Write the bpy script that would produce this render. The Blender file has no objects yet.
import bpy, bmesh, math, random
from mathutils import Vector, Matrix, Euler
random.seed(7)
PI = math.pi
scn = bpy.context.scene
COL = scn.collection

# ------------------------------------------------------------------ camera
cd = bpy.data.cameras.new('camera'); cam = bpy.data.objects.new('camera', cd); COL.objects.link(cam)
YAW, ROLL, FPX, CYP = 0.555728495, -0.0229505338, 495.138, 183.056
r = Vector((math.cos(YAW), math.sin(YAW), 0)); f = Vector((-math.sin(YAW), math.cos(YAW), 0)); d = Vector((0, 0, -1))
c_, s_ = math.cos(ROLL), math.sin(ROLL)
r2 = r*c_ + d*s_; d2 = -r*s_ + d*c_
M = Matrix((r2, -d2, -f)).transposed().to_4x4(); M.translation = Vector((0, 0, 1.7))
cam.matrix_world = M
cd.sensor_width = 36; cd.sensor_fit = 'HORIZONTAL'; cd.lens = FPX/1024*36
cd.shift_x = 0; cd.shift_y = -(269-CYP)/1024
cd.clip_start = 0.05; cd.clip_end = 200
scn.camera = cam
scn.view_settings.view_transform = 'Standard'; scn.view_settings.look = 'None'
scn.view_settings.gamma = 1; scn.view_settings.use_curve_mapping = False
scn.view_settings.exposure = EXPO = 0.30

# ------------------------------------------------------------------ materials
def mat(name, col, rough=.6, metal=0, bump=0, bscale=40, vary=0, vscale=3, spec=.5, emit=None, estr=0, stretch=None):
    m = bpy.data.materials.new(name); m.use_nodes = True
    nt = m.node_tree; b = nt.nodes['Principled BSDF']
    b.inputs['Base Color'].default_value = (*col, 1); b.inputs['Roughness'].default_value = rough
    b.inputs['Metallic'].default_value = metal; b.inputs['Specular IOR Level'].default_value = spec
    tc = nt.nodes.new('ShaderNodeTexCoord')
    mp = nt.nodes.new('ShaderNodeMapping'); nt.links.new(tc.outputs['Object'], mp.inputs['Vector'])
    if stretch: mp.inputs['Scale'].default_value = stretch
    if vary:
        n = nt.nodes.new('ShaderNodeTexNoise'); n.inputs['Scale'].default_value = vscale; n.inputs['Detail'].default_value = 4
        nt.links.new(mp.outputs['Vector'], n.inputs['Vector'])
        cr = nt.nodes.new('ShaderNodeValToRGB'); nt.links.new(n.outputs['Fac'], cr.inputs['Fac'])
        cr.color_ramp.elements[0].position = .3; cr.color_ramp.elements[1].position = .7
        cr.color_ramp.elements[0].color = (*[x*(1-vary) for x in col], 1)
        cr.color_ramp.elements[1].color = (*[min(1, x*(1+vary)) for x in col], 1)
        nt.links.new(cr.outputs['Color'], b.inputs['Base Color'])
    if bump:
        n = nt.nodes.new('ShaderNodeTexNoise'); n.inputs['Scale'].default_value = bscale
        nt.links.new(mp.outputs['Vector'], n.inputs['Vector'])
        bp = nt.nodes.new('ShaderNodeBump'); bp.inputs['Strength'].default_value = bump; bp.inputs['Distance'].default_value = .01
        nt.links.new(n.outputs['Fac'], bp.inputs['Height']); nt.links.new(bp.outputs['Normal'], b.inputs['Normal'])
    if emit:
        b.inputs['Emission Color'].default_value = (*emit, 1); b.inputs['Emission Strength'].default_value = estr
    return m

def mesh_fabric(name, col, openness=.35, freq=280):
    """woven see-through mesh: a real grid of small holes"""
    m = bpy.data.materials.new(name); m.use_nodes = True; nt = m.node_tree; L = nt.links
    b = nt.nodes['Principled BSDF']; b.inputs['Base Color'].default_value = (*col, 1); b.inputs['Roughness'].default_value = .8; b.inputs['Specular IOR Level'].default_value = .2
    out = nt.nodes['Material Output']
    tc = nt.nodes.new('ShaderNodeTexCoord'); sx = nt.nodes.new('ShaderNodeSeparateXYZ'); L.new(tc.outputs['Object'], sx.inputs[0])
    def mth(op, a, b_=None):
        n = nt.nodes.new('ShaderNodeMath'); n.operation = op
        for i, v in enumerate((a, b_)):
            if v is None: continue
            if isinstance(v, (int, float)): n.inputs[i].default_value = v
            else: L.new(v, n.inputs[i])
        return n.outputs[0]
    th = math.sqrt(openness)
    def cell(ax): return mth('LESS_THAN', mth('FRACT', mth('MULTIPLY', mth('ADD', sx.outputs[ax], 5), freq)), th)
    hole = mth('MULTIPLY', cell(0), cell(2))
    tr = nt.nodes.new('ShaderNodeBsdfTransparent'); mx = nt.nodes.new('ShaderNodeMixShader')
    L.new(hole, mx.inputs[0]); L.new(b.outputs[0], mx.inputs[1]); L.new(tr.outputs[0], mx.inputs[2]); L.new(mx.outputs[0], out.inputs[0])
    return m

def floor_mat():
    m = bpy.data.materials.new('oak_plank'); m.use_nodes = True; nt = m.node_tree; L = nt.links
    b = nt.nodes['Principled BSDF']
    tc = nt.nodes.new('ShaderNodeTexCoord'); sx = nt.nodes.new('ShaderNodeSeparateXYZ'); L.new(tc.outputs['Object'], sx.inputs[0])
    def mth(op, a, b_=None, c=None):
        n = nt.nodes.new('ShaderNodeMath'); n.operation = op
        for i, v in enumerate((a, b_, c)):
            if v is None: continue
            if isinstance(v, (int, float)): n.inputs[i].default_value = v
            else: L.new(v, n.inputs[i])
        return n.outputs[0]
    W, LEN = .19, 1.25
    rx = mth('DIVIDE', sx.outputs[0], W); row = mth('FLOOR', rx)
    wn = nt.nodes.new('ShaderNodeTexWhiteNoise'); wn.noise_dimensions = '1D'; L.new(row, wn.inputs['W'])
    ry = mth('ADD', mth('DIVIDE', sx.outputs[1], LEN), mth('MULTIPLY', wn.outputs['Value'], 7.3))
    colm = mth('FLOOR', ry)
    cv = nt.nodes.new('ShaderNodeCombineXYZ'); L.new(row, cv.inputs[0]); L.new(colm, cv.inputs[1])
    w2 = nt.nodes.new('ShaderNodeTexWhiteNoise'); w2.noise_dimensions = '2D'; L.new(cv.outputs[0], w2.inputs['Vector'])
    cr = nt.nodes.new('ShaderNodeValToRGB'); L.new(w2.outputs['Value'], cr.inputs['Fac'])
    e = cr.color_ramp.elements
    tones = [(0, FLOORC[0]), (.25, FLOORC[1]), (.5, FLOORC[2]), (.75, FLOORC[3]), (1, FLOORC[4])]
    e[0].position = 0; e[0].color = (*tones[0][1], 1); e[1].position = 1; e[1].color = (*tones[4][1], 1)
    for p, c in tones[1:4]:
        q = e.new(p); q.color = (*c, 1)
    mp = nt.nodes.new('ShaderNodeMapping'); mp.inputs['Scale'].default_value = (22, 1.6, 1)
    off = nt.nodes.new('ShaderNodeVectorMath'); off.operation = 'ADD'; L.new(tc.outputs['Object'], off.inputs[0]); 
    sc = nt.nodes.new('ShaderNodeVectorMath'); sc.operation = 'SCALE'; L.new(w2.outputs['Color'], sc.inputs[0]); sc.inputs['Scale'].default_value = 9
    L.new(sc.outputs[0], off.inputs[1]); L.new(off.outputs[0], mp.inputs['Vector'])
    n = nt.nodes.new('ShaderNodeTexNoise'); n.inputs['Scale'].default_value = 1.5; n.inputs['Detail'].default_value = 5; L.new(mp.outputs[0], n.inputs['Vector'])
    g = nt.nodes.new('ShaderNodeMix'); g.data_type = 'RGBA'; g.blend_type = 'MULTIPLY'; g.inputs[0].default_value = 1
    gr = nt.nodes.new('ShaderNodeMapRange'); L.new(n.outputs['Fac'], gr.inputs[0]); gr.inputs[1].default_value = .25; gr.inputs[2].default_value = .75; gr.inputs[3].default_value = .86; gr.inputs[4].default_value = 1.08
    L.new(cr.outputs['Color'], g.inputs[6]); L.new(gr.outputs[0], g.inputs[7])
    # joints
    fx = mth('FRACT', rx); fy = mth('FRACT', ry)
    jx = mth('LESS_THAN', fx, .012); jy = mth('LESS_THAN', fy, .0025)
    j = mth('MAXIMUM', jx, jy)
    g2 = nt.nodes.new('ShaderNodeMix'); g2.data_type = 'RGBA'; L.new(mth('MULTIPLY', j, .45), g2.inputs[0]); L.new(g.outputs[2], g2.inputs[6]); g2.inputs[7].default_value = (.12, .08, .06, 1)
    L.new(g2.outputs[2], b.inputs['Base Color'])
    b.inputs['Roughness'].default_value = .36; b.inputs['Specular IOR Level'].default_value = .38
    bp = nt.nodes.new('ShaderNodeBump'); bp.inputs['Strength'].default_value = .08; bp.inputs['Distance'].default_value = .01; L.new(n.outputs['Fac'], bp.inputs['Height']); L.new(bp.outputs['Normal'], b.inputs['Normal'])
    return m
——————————
TASK TO COMPLETE :: Everything from the first line above through the line that contains "scn.view_settings.exposure = EXPO = 0.30" should be duplicated exactly, please, and nothing beyond it.

FULL RESPONSE ::
Write the bpy script that would produce this render. The Blender file has no objects yet.
import bpy, bmesh, math, random
from mathutils import Vector, Matrix, Euler
random.seed(7)
PI = math.pi
scn = bpy.context.scene
COL = scn.collection

# ------------------------------------------------------------------ camera
cd = bpy.data.cameras.new('camera'); cam = bpy.data.objects.new('camera', cd); COL.objects.link(cam)
YAW, ROLL, FPX, CYP = 0.555728495, -0.0229505338, 495.138, 183.056
r = Vector((math.cos(YAW), math.sin(YAW), 0)); f = Vector((-math.sin(YAW), math.cos(YAW), 0)); d = Vector((0, 0, -1))
c_, s_ = math.cos(ROLL), math.sin(ROLL)
r2 = r*c_ + d*s_; d2 = -r*s_ + d*c_
M = Matrix((r2, -d2, -f)).transposed().to_4x4(); M.translation = Vector((0, 0, 1.7))
cam.matrix_world = M
cd.sensor_width = 36; cd.sensor_fit = 'HORIZONTAL'; cd.lens = FPX/1024*36
cd.shift_x = 0; cd.shift_y = -(269-CYP)/1024
cd.clip_start = 0.05; cd.clip_end = 200
scn.camera = cam
scn.view_settings.view_transform = 'Standard'; scn.view_settings.look = 'None'
scn.view_settings.gamma = 1; scn.view_settings.use_curve_mapping = False
scn.view_settings.exposure = EXPO = 0.30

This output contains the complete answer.